Chief financial officer (CFO) Anoj Singh said the bond market could deliver up to $1.5bn (R19.78bn) in funding to bring Eskom to its financing target. But he said that going forward the state enterprise will rely significantly on developmental financial institutions such as the China Development Bank.

"We'll rely on them for around 45% to 50% for our finance needs," he said. He added that Eskom expects 10% of its funds to be raised from international bond markets. 

Eskom’s Interim Group Chief Executive Johnny Dladla said Eskom had secured 77% of its funding requirements for the 2017/18 financial year, after signing a $1.5bn loan with with the world's largest finance institution, the China Development Bank, on Thursday.

Singh said Eskom expected their debt to peak at R500bn over the next five years. The borrowings come despite the power utility being downgraded by rating agencies this year, after Moody’s, S&P and Fitch cut South Africa’s sovereign credit ratings.

He said Eskom's current total debt was R350bn.

Government guarantees

Currently Eskom was using R254bn of the R350bn available government guarantees.

"With the generosity of the finance minister the credit guarantee framework has been extended until 2023," he said.

Singh said Eskom has not increased the R350bn that the government provides. "We have not asked for more." 

He said this meant that Eskom has used R254bn of the guarantees to service physical debt.

"We obviously have a pipeline of debt that still has to be signed and we've committed some of those guarantees to make use of those facilities," he said.

The CFO said that Eskom had an internal aspiration, to start releasing some of the guarantees back to the fiscus.
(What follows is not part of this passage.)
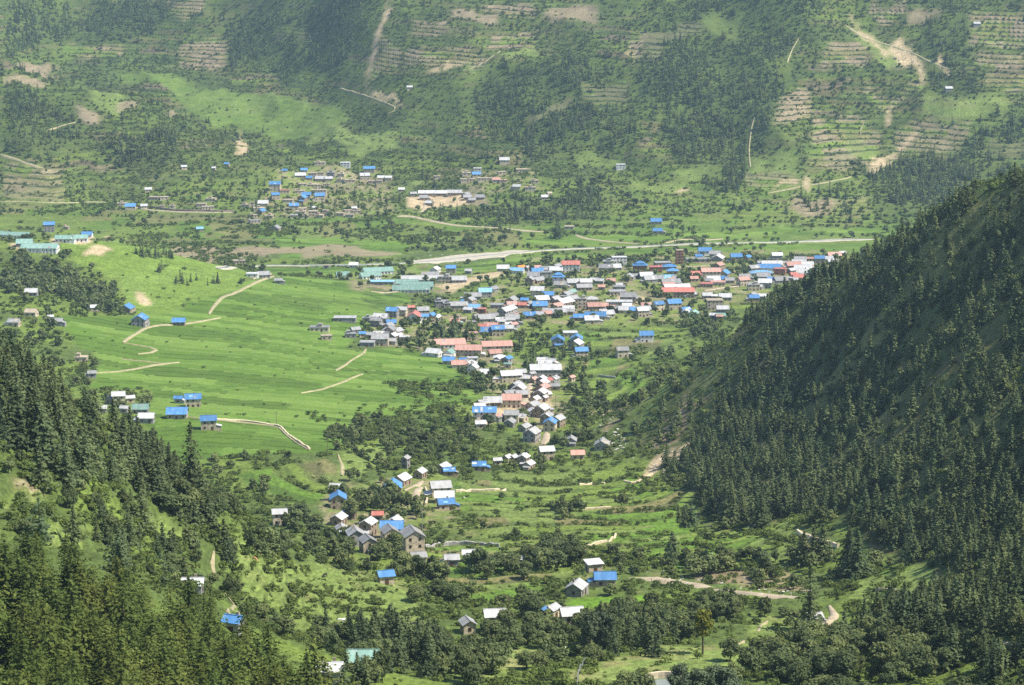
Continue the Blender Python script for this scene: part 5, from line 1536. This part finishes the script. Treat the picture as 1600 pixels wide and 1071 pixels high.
def whole(key):
    """crown and trunk as one hidden source for the uncounted rest of a wood"""
    L = []
    for i, (c, t) in enumerate(PROTO[key]):
        V = []; F = []; mi = []
        for k, me in enumerate((c, t)):
            n = len(V); V += [tuple(v.co) for v in me.vertices]
            for p in me.polygons: F.append([q + n for q in p.vertices]); mi.append(k)
        me = bpy.data.meshes.new(key); me.from_pydata(V, [], F); me.materials.append(c.materials[0]); me.materials.append(t.materials[0])
        me.polygons.foreach_set('material_index', mi); me.update()
        L.append(me)
    return L

def stuff(name, rows_, keys, label):
    """the uncounted rest: one object whose node tree sets a plant on each of its points"""
    me = bpy.data.meshes.new(name); n = len(rows_)
    me.vertices.add(n); me.vertices.foreach_set('co', rows_[:, :3].astype(np.float32).ravel())
    r = rng(n)
    def attr(nm, typ, dat, field):
        a = me.attributes.new(nm, typ, 'POINT'); a.data.foreach_set(field, dat)
    lod = rows_[:, 5].astype(int); cnt = [len(PROTO[k]) for k in keys]; off = np.r_[0, np.cumsum(cnt)][:-1]
    which = (off[lod] + np.floor(r.random(n) * np.array(cnt)[lod])).astype(np.int32)
    attr('which', 'INT', which, 'value')
    w = rows_[:, 3] * (.85 + .4 * r.random(n))
    attr('size', 'FLOAT_VECTOR', np.c_[w, w, rows_[:, 3]].astype(np.float32).ravel(), 'vector')
    attr('turn', 'FLOAT_VECTOR', np.c_[r.normal(size=n) * .03, r.normal(size=n) * .03, r.random(n) * 6.283].astype(np.float32).ravel(), 'vector')
    o = link(name, me); o['kind'] = 'stuff'; o['label'] = label
    ng = bpy.data.node_groups.new(name, 'GeometryNodeTree')
    ng.interface.new_socket('Geometry', in_out='INPUT', socket_type='NodeSocketGeometry'); ng.interface.new_socket('Geometry', in_out='OUTPUT', socket_type='NodeSocketGeometry')
    gi = ng.nodes.new('NodeGroupInput'); go = ng.nodes.new('NodeGroupOutput'); jn = ng.nodes.new('GeometryNodeJoinGeometry')
    def named(nm, typ):
        a = ng.nodes.new('GeometryNodeInputNamedAttribute'); a.data_type = typ; a.inputs[0].default_value = nm; return a.outputs[0]
    wi, sz, tu = named('which', 'INT'), named('size', 'FLOAT_VECTOR'), named('turn', 'FLOAT_VECTOR')
    q = 0
    for key in keys:
        for src in whole(key):
            ob = bpy.data.objects.new(key, src)
            info = ng.nodes.new('GeometryNodeObjectInfo'); info.inputs['Object'].default_value = ob; info.inputs['As Instance'].default_value = True
            cmp_ = ng.nodes.new('FunctionNodeCompare'); cmp_.data_type = 'INT'; cmp_.operation = 'EQUAL'
            ng.links.new(wi, cmp_.inputs[2]); cmp_.inputs[3].default_value = q
            ip = ng.nodes.new('GeometryNodeInstanceOnPoints')
            ng.links.new(gi.outputs[0], ip.inputs['Points']); ng.links.new(cmp_.outputs[0], ip.inputs['Selection'])
            ng.links.new(info.outputs['Geometry'], ip.inputs['Instance']); ng.links.new(tu, ip.inputs['Rotation']); ng.links.new(sz, ip.inputs['Scale'])
            ng.links.new(ip.outputs[0], jn.inputs[0]); q += 1
    ng.links.new(jn.outputs[0], go.inputs[0])
    md = o.modifiers.new('plants', 'NODES'); md.node_group = ng
    return o
# ------------------------------------------------------------------ trees: the 300 largest of a kind one by one, the rest as one wood
def where(x, y):
    if x > 60 and y < 1500 and zone('righthill', np.array([x]), np.array([y]))[0]: return 'right'
    return None
N_EACH = {'spruce': 300, 'pine': 240, 'broad': 300, 'bush': 280}
NAMES = {'spruce': ('conifer_tree', 'conifer'), 'pine': ('pine_tree', 'pine'), 'broad': ('leafy_tree', 'tree'), 'bush': ('bush', 'bush')}
def side_label(kind, x, y):
    u, v = [float(q[0]) for q in project(np.array([x]), np.array([y]), height(x, y))]
    if kind == 'spruce':
        if u > 1180 and zone('righthill', np.array([x]), np.array([y]))[0]: return 'dark conifer in the wood covering the steep shaded hillside', 'conifers of the steep hillside wood'
        if u > 1000 and v > 930: return 'mid green conifer on the low ground below the steep wooded hillside', 'conifers below the steep hillside'
        if u > 1000: return 'tall dark conifer at the foot of the steep wooded hillside', 'conifers at the foot of the hillside'
        if u < 460: return 'dark conifer on the near ridge overlooking the broad green field', 'conifers of the near ridge'
        return 'dark conifer on the low ground around the green roofed house', 'conifers by the green roofed house'
    if kind == 'pine': return 'feathery olive green pine in the nearest wood below the ridge', 'pines of the nearest wood'
    if kind == 'broad':
        if u < 470: return 'rounded leafy tree on the slope below the near ridge', 'leafy trees of the near slope'
        if u > 1150: return 'rounded leafy tree on the low ground by the winding dirt road', 'leafy trees by the winding dirt road'
        if v > 930: return 'rounded leafy tree in the belt between the nearest meadow and the paddy strip', 'leafy trees of the nearest belt'
        if v > 830: return 'rounded leafy tree among the scattered houses by the dirt road', 'leafy trees among the scattered houses'
        return 'rounded leafy tree on the hedged terraces above the hamlet', 'leafy trees of the hedged terraces'
    if u < 330: return 'low green bush on the near ridge slope', 'bushes of the near ridge'
    if u < 700: return 'low green bush on the grazed pasture steps below the hamlet', 'bushes of the grazed pasture'
    if u > 1150: return 'low green bush on the slope below the steep wooded hillside', 'bushes below the steep hillside'
    return 'low green bush in the hedges of the lower valley', 'bushes of the lower valley hedges'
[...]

But he admitted that this would be difficult.

"That aspiration was on the basis that the national energy regulator Nersa would give us the tariff increase we requested," said Singh, adding that the sovereign downgrade also made it more difficult.

Loan for Medupi

The latest $1.5bn loan agreement will be used to finish the Medupi project in the Waterberg. The loan was the second of a loan agreement with the Chinese bank that will eventually total $5bn. The first with the bank, a $500m loan, was signed last year and was ring-fenced as working capital for Eskom. The loans are covered by government guarantees.
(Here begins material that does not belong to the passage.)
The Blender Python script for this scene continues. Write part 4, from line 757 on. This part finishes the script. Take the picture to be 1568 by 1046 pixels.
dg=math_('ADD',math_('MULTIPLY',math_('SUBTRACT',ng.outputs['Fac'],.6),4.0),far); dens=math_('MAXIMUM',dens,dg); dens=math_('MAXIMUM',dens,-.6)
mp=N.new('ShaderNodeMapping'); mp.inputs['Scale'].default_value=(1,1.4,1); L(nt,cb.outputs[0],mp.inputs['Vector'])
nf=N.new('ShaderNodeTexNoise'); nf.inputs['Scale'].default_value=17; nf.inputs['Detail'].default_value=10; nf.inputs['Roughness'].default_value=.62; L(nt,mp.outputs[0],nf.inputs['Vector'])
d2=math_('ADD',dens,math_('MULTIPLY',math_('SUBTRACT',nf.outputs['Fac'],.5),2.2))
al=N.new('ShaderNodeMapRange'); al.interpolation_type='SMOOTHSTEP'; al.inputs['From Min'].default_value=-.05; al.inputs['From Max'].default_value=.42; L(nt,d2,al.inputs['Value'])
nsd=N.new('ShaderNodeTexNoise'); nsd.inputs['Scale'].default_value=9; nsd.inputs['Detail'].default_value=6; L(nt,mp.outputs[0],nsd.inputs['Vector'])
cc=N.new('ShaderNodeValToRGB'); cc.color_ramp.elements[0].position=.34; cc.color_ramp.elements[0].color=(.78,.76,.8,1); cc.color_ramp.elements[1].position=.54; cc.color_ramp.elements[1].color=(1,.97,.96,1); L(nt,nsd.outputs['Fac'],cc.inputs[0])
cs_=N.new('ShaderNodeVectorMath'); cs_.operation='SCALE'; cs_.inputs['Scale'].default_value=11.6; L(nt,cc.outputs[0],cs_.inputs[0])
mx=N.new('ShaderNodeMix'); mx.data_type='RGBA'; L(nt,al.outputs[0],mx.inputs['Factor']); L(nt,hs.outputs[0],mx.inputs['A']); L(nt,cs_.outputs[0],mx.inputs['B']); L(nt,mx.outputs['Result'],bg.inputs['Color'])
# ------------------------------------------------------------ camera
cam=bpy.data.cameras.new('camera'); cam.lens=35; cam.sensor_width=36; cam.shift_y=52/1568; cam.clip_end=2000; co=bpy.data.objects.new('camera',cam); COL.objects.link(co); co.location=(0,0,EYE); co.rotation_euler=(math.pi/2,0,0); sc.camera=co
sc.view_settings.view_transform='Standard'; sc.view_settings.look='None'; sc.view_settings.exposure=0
Singh said the exact conditions of the clause were confidential but told reporters that the loan had a five year draw down, which means the funds are available for the next five years.

Dladla said that for the 2016/17 financial year, Eskom increased its borrowings by over R60bn.

“We remain resolute that we will fully execute the required funding for the year," Dladla said, "but the difficult market conditions made Eskom's task to secure funding more challenging,”  he said in a statement last week.

“Our liquidity levels remain healthy and Eskom’s financial profile continues to improve and stabilise.

He said the availability of the government guarantees and Eskom's "stable financial profile", would enable the state utility to secure the remainder of this financial year.  Eskom is expected to use R43.6bn of its guarantee in 2016/17 and R22bn annually over the medium term.